Ed Mitchell still remembers this opening scene from the 1971 film
Play it Again Misty. He first saw it when he was a 14-year-old kid living in a foster home in rural Washington. He wanted to be there, on that coast, in beautiful Monterey County. Mitchell is nothing if not determined.

I met Mitchell, now 67, this summer as he was in the midst of a campaign for a seat on Monterey County’s Board of Supervisors. In a June primary election for his district, he garnered just over 39 percent of the vote – not enough to beat John Phillips (who got 49 percent), but enough to force a runoff in November.

Mitchell’s a firm handshake, big smile kind of guy with slicked back graying hair, a neatly trimmed dark mustache, cowboy hat, and button-down shirt. He’s a little bit country and a little bit business.

I had seen his photo numerous times on his campaign website and other publications. When he invited me to his home, and to meet his horses, I expected a pickup truck in the driveway – something to match the hat and the ranch. Instead, there was a Mini Cooper, with his mug plastered to the side. Mitchell, I realized, is also full of surprises.

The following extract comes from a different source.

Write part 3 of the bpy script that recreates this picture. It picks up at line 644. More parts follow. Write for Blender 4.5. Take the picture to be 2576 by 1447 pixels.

His latest crusade is something of a surprise, even to himself. Not the running for office part, but the one where he became outspoken about the risks of fracking – the oil and gas industry’s controversial practice of blasting water, sand, and chemicals underground at high pressure to release oil and gas. He got “suckered into the dark world of giving a crap,” he tells me, tongue-in-cheek. At first Mitchell, a career military guy and aerospace engineer, might seem an unlikely person to become an anti-fracking activist – but that’s only if you have a limited view of fracking’s impacts, and Mitchell doesn’t.